The settlement is the latest effort by James to end the use of no-poach agreements. The state struck similar deals in 2022 with AmTrust Title Insurance Co., First Nationwide Title Agency and Stewart Title Guaranty Corp. A multi-state accord in 2019 ended the use of no-poach deals by fast-food franchisers Dunkin’, Arby’s, Five Guys and Little Caesars.

The Fidelity probe uncovered both verbal and written no-poach deals, some of which “are intended to last even after the term of any business relationship has ended,” according to a copy of the agreement. In addition to documents handed over by Fidelity, the attorney general’s office analyzed market data and got information and testimony from other companies in the industry.

The deal was signed by Fidelity’s chief legal officer, Peter Sadowski.
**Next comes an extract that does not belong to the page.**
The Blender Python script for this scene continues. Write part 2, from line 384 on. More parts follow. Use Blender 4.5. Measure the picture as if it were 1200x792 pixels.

Lisa Foxworthy-Parker, a representative of the Jacksonville, Florida-based company, didn’t immediately respond to a message seeking comment.

Under the deal, Fidelity agreed that for the next decade it will quickly alert the attorney general if it discovers any internal violations of the settlement or becomes aware of any competitors entering into no-poach agreements.

Fidelity also agreed to pay New York $1 million for every no-poach agreement that it fails to tell the state about “regardless of whether Fidelity was a participant in the agreement,” according to the document.

The title insurer will also be on the hook for New York’s legal fees if the state is forced to go to court to enforce the settlement.